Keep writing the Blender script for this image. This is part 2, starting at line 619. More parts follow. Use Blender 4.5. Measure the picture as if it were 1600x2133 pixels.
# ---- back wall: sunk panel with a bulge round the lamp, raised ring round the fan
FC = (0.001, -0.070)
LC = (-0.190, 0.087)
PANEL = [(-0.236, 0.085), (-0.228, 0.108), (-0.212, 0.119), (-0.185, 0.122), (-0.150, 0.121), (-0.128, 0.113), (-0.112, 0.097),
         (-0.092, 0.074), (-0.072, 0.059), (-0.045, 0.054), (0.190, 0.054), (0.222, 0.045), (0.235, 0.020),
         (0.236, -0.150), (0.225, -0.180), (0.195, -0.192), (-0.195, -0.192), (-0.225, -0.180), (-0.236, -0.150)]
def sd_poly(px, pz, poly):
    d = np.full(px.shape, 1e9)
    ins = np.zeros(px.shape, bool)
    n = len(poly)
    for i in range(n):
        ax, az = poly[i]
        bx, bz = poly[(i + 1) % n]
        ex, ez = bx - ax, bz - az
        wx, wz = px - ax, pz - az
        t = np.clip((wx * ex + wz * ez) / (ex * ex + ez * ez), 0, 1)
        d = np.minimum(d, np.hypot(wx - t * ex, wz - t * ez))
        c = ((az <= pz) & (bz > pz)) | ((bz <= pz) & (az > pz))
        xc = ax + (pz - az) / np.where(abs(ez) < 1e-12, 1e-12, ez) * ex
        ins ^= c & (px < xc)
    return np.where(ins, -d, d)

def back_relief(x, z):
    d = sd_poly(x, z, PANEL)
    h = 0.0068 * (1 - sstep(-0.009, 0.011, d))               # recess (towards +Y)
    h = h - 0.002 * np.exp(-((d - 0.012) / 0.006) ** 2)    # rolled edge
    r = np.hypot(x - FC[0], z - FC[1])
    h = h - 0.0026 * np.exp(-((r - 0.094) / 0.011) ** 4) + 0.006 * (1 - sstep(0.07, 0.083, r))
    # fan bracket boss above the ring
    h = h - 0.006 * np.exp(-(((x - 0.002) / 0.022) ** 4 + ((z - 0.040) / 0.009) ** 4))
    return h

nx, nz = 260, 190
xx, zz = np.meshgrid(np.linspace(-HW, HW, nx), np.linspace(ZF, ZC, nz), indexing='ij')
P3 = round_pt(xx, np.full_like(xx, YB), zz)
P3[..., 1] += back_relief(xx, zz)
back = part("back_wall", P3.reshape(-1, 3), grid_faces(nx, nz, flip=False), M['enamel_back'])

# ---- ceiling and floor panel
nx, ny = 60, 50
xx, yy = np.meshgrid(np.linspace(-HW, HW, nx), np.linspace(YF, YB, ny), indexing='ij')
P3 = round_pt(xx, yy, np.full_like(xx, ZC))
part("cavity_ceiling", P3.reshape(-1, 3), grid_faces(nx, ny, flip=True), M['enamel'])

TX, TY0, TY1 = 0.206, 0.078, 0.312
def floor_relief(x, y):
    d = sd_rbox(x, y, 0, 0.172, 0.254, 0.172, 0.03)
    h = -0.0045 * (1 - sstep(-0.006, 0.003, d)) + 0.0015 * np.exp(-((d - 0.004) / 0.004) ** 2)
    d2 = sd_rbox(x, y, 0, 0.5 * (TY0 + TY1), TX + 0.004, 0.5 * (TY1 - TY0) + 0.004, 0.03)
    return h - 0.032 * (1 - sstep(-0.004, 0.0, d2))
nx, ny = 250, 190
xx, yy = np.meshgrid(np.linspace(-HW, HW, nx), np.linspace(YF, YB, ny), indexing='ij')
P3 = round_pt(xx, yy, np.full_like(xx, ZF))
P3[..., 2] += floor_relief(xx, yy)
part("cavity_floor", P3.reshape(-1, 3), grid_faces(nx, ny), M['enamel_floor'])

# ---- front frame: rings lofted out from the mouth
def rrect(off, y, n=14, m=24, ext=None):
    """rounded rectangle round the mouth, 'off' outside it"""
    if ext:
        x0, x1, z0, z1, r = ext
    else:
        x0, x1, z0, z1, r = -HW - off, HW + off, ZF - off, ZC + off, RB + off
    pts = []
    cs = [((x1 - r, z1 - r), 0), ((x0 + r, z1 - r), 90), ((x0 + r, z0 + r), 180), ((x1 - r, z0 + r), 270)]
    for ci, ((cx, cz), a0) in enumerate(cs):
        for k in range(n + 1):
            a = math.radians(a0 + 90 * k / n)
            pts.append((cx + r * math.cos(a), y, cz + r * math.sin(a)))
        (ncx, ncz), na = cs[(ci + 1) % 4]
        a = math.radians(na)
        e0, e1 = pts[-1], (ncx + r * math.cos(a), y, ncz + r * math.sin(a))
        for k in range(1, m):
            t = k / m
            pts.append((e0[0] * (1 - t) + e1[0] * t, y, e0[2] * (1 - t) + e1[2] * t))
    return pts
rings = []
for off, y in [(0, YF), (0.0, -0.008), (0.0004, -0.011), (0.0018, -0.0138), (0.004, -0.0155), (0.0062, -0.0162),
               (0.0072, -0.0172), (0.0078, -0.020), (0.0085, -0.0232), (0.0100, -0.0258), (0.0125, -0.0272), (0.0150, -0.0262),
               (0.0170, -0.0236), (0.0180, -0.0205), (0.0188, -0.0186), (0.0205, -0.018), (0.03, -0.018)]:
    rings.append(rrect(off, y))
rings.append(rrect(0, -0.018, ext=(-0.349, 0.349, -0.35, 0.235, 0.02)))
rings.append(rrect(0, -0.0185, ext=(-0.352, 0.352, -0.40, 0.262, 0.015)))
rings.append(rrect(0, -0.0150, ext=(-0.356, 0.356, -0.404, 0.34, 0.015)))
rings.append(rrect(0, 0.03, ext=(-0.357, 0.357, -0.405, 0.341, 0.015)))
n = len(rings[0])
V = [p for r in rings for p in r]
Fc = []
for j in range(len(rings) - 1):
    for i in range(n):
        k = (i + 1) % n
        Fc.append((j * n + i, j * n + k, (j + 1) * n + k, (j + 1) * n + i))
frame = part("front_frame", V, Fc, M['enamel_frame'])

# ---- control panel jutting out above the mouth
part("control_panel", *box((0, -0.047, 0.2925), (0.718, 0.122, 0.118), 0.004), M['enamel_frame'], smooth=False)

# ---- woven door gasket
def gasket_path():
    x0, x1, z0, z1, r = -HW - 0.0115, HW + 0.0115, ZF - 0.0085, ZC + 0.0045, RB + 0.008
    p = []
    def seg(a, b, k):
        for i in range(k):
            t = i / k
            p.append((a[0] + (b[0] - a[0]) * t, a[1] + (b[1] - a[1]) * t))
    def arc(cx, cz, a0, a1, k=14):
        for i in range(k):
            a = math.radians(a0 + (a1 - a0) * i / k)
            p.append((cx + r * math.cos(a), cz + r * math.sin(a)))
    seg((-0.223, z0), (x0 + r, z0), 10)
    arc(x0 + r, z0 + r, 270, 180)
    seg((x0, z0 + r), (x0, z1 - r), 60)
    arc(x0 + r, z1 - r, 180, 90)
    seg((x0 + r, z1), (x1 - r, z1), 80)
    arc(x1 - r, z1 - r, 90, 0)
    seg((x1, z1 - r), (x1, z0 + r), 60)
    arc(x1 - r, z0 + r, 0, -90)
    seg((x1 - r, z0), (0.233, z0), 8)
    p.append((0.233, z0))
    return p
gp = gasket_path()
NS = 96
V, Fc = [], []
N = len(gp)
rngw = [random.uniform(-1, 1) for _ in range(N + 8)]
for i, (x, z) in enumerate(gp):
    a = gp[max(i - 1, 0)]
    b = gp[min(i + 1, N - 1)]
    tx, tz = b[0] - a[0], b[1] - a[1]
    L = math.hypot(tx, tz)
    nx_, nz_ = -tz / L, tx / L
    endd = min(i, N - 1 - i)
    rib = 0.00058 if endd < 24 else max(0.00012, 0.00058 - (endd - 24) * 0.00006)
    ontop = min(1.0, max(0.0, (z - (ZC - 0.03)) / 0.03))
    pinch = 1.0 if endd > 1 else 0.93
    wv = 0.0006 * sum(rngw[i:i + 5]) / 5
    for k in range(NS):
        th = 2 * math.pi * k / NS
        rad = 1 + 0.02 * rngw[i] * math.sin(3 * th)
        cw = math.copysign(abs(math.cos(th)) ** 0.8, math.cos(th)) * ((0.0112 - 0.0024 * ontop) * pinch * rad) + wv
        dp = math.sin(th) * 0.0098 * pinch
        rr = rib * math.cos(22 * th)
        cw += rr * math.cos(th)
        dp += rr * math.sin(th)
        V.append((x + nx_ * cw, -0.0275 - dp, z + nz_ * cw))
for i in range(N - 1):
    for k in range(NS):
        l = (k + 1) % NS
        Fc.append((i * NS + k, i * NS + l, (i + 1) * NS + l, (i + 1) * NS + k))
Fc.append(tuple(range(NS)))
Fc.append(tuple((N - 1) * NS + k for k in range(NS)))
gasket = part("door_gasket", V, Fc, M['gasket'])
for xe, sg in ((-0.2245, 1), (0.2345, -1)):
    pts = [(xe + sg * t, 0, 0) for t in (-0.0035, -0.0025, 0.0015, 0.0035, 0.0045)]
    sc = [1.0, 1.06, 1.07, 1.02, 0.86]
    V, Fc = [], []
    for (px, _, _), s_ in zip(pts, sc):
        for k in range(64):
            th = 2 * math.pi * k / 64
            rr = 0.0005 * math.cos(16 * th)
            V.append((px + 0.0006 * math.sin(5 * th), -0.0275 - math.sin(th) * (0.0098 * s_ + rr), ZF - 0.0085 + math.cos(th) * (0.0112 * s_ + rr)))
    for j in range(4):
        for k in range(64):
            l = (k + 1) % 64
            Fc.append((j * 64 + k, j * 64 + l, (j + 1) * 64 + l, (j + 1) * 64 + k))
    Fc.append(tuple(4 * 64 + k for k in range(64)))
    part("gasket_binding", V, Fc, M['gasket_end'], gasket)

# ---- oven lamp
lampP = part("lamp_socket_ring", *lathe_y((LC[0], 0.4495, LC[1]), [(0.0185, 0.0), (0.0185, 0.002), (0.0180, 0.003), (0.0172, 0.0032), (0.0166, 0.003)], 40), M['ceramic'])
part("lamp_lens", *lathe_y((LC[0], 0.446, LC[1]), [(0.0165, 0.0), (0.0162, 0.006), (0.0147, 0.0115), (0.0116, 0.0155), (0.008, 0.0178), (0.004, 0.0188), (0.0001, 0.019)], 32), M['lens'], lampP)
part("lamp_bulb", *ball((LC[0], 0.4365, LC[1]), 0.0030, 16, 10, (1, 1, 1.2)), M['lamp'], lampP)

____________

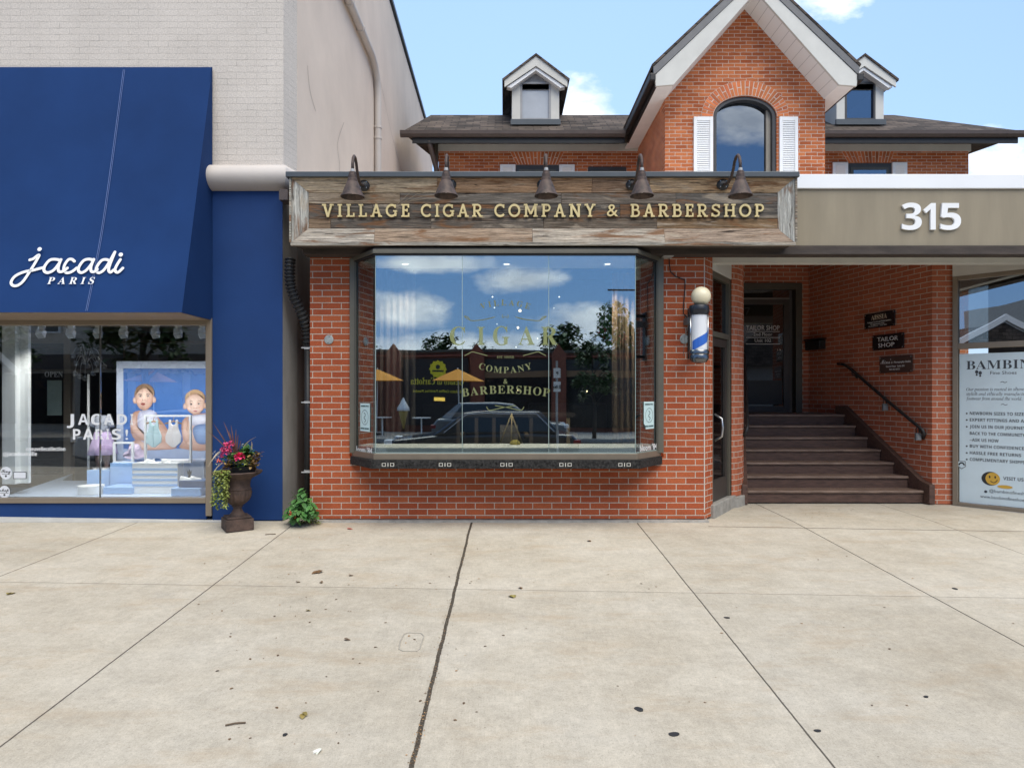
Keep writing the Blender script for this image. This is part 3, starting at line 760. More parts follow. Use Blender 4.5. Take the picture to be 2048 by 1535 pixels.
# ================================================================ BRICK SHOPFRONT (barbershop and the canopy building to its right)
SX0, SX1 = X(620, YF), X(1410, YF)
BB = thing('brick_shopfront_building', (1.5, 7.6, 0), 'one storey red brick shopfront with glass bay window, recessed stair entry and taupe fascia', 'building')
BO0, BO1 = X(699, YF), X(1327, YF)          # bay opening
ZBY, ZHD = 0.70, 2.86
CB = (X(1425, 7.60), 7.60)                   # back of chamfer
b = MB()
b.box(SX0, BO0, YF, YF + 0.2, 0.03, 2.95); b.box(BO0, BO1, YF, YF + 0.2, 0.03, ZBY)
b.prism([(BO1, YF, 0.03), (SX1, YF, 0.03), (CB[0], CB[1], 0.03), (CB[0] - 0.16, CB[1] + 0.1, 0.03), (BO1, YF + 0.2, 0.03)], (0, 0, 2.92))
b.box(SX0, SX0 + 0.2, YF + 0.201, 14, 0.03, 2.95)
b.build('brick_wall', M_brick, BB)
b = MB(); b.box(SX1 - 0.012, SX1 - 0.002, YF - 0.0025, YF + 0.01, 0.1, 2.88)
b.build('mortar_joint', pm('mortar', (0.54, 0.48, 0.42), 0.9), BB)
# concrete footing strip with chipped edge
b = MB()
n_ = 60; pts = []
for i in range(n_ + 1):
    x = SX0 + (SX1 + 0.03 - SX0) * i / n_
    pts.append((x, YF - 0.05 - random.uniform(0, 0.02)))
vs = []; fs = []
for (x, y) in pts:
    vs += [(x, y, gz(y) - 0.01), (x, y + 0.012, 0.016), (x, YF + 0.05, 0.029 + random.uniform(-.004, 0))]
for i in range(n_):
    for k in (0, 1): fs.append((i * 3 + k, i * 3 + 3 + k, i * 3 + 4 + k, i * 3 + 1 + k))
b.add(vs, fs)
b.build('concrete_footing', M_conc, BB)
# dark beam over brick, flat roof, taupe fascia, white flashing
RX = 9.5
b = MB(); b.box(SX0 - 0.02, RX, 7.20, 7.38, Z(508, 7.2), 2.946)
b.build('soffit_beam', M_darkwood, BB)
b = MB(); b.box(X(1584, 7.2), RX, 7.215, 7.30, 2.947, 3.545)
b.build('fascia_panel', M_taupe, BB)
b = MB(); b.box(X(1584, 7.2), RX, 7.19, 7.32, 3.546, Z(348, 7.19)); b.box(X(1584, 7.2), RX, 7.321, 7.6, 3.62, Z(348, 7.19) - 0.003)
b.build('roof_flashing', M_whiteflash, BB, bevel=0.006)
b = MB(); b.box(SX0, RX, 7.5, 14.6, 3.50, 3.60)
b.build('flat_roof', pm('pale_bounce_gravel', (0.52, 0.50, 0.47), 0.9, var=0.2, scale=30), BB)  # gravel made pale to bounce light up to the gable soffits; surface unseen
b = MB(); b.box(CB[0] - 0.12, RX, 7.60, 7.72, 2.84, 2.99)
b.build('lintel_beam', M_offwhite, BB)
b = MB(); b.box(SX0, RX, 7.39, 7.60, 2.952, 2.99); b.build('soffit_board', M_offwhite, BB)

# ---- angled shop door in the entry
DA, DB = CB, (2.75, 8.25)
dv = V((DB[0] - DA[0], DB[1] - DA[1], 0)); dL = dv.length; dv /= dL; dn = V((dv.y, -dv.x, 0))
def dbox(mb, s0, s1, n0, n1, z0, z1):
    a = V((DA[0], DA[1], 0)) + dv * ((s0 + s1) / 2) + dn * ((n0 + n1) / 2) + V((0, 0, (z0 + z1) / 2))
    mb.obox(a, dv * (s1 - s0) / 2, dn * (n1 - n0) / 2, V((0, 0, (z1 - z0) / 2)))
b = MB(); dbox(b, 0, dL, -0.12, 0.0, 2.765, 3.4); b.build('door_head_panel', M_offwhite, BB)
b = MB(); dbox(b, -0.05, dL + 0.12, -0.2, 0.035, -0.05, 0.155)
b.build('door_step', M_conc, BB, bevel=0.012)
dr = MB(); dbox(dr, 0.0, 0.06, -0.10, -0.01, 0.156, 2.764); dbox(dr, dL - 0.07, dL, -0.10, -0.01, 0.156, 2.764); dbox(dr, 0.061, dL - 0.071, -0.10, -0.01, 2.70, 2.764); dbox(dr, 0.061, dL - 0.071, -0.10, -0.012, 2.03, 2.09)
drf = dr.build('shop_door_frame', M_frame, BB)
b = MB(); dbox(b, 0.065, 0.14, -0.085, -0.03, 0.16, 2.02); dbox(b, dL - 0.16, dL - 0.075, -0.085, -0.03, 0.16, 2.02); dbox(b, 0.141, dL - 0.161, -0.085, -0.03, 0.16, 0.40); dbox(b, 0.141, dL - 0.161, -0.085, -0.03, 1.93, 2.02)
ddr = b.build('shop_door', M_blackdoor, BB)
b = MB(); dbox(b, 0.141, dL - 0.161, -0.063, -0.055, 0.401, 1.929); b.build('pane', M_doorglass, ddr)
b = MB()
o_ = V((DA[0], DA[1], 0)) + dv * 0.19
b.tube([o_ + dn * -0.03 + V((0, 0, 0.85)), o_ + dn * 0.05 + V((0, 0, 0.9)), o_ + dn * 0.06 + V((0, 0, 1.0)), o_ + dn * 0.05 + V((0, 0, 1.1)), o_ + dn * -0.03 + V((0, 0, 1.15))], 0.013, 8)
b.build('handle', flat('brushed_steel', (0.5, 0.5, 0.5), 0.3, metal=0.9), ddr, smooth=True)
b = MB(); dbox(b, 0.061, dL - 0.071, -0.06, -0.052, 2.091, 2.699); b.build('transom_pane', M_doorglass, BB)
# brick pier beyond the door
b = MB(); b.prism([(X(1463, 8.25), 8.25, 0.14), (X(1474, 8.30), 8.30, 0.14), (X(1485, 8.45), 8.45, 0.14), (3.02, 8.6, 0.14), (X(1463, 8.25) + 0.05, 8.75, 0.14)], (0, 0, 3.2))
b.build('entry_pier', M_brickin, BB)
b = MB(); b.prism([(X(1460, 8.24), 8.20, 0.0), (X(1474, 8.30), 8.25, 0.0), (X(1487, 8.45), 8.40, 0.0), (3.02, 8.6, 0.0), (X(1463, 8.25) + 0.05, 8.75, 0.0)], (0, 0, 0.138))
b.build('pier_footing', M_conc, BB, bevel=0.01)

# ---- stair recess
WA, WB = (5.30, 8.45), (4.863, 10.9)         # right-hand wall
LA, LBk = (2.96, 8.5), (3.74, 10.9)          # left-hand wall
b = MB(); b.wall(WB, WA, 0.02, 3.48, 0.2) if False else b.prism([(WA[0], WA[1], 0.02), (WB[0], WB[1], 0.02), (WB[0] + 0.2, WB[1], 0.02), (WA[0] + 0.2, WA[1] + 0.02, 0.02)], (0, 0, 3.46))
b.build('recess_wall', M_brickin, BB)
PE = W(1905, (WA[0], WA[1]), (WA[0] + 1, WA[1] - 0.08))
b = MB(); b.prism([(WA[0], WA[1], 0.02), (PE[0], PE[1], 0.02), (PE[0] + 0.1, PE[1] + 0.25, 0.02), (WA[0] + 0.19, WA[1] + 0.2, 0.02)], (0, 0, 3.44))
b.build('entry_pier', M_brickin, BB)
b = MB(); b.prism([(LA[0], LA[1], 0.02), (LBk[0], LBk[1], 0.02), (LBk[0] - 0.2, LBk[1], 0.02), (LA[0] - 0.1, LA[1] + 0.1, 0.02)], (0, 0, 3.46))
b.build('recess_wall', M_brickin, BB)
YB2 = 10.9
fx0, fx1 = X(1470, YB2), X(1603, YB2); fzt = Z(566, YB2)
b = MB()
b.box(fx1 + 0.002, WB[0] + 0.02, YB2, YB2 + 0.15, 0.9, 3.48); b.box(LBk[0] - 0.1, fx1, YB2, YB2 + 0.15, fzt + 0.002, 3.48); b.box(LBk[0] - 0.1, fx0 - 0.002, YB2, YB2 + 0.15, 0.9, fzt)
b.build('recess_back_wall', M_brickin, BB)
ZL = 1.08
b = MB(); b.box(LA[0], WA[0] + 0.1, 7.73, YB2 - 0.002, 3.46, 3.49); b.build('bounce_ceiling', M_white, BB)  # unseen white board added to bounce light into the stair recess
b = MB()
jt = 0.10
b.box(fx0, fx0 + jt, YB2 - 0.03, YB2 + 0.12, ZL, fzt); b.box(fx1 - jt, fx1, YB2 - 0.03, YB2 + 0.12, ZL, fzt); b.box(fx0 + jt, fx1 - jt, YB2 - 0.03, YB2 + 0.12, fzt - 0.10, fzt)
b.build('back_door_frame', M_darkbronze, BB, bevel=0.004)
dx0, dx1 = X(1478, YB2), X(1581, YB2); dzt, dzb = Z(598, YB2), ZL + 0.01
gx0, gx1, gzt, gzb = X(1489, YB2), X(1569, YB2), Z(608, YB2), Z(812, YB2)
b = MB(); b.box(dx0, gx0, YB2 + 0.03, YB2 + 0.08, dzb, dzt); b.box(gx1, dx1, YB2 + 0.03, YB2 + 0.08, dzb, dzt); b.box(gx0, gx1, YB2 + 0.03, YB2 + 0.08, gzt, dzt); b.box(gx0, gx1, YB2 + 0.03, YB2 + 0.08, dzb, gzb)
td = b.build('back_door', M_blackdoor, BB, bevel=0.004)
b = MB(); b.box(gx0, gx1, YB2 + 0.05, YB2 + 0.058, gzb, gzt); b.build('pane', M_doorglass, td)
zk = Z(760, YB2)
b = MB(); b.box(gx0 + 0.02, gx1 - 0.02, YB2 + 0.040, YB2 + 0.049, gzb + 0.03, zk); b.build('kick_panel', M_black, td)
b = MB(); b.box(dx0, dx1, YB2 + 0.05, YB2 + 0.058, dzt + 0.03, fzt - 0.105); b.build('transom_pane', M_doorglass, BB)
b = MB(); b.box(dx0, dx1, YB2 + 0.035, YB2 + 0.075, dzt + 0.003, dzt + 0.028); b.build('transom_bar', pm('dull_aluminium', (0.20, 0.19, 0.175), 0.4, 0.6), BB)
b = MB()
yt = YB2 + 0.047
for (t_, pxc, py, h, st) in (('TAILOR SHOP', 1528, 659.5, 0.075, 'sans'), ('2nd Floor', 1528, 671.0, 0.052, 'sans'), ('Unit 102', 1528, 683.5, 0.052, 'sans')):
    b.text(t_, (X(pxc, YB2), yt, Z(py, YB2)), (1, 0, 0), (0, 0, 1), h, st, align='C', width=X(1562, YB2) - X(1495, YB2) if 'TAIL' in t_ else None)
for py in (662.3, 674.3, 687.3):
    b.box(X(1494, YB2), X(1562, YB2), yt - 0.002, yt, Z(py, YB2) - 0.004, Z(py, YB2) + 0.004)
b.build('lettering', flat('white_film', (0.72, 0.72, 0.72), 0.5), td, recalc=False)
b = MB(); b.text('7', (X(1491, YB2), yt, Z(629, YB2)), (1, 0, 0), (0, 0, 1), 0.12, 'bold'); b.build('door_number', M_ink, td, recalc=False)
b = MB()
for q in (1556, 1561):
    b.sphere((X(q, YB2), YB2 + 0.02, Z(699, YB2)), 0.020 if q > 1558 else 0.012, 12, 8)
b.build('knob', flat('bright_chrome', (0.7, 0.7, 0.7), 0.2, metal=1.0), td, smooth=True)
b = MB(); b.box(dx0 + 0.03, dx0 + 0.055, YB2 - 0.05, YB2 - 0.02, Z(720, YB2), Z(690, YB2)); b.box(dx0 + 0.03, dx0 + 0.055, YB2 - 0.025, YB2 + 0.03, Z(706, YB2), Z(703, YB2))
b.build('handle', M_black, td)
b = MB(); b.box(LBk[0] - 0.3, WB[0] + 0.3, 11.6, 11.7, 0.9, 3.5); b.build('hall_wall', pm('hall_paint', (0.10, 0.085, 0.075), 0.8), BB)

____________

» TASK REQUIREMENTS
Copy each line of the listing that contains the string "pixels".

» RESPONSE TO THE EXERCISE
Keep writing the Blender script for this image. This is part 2, starting at line 619. More parts follow. Use Blender 4.5. Measure the picture as if it were 1600x2133 pixels.
Keep writing the Blender script for this image. This is part 3, starting at line 760. More parts follow. Use Blender 4.5. Take the picture to be 2048 by 1535 pixels.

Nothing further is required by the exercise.